◆ **TASK PROMPT**
Reproduce, please, only the lines from the first line below to the line containing "96), 0.5, .05)", inclusive.

◆ **AVAILABLE DATA**

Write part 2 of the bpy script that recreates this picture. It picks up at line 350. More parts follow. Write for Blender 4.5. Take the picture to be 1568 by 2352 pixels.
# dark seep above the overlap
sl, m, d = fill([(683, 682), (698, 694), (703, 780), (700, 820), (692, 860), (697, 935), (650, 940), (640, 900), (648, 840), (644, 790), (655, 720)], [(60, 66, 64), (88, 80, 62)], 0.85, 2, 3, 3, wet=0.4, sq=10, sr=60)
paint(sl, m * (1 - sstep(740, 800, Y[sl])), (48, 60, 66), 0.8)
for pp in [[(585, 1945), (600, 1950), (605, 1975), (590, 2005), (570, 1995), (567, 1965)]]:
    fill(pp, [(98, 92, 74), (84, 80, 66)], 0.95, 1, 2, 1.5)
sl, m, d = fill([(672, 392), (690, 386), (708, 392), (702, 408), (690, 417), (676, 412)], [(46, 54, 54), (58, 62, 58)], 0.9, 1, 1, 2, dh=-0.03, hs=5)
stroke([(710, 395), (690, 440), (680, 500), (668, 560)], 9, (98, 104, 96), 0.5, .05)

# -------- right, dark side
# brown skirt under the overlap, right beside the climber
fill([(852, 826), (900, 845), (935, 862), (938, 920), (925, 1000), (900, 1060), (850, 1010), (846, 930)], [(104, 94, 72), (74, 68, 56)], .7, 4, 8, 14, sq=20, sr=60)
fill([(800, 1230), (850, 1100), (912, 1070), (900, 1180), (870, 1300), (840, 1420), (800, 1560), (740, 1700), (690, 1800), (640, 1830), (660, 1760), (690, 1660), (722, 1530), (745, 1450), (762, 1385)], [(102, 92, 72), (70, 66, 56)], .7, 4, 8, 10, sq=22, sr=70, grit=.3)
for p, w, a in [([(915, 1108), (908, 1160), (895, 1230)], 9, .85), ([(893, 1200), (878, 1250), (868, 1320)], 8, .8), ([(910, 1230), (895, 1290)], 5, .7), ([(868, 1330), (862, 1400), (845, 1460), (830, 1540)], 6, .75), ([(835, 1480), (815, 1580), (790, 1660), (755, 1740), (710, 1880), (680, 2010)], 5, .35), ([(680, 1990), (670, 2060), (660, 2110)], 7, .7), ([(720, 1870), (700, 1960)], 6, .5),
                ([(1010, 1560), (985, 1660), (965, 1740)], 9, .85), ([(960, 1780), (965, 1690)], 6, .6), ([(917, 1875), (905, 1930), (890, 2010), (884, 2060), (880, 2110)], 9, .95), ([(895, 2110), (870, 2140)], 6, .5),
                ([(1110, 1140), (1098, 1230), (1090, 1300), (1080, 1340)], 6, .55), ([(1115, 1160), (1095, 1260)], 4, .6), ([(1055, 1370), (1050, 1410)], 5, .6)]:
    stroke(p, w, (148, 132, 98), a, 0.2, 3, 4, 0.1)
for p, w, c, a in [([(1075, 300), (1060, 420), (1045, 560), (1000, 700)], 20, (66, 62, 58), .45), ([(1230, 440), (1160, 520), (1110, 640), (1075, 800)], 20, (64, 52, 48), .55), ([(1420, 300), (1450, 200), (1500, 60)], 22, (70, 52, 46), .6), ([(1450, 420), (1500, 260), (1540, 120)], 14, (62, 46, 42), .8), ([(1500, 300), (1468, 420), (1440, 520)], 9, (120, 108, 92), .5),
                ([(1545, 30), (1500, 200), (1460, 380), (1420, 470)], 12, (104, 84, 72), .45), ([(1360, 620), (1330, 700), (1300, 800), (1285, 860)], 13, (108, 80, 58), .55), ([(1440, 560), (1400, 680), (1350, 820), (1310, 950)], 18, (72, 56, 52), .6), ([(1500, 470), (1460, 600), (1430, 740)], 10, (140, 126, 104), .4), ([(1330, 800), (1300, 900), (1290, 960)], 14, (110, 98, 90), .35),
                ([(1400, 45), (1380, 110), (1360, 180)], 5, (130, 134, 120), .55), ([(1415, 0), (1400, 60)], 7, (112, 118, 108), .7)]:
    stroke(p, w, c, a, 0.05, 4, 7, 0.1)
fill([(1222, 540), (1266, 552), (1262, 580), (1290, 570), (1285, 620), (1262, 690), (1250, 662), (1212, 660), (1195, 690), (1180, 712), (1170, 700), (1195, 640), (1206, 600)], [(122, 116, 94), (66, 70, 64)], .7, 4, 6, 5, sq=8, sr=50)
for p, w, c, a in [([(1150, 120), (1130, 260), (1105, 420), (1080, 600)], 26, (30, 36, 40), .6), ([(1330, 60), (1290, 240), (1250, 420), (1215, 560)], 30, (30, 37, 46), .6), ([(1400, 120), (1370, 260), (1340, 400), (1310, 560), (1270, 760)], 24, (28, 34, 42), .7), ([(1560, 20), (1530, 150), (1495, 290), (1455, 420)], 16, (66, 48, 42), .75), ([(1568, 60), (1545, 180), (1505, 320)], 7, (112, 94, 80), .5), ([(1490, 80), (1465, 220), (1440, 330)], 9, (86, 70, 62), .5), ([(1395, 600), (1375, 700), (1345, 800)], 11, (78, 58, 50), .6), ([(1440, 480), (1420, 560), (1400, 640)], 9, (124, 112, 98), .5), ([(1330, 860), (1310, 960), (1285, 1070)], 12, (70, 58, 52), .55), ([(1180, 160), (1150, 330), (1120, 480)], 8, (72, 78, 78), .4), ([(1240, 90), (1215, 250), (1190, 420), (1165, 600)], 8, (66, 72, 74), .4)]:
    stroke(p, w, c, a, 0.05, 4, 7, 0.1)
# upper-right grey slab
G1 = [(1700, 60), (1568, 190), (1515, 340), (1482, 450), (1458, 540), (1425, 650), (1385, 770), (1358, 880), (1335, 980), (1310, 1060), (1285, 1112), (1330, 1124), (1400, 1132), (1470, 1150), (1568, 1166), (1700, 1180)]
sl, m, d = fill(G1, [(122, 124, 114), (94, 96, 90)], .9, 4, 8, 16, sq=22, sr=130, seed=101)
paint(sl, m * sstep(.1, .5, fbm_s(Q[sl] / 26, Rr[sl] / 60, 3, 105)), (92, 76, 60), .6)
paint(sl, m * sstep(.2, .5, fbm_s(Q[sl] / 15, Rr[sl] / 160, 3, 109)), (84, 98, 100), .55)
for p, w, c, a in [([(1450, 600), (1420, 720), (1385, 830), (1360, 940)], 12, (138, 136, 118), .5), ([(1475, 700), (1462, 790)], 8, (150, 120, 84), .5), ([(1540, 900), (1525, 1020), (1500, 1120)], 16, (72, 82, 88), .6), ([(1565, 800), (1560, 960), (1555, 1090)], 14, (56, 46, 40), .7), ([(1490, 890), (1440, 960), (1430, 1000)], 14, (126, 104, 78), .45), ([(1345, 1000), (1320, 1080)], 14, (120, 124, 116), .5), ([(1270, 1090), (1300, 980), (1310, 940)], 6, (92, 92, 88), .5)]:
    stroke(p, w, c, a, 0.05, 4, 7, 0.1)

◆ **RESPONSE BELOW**
Write part 2 of the bpy script that recreates this picture. It picks up at line 350. More parts follow. Write for Blender 4.5. Take the picture to be 1568 by 2352 pixels.
# dark seep above the overlap
sl, m, d = fill([(683, 682), (698, 694), (703, 780), (700, 820), (692, 860), (697, 935), (650, 940), (640, 900), (648, 840), (644, 790), (655, 720)], [(60, 66, 64), (88, 80, 62)], 0.85, 2, 3, 3, wet=0.4, sq=10, sr=60)
paint(sl, m * (1 - sstep(740, 800, Y[sl])), (48, 60, 66), 0.8)
for pp in [[(585, 1945), (600, 1950), (605, 1975), (590, 2005), (570, 1995), (567, 1965)]]:
    fill(pp, [(98, 92, 74), (84, 80, 66)], 0.95, 1, 2, 1.5)
sl, m, d = fill([(672, 392), (690, 386), (708, 392), (702, 408), (690, 417), (676, 412)], [(46, 54, 54), (58, 62, 58)], 0.9, 1, 1, 2, dh=-0.03, hs=5)
stroke([(710, 395), (690, 440), (680, 500), (668, 560)], 9, (98, 104, 96), 0.5, .05)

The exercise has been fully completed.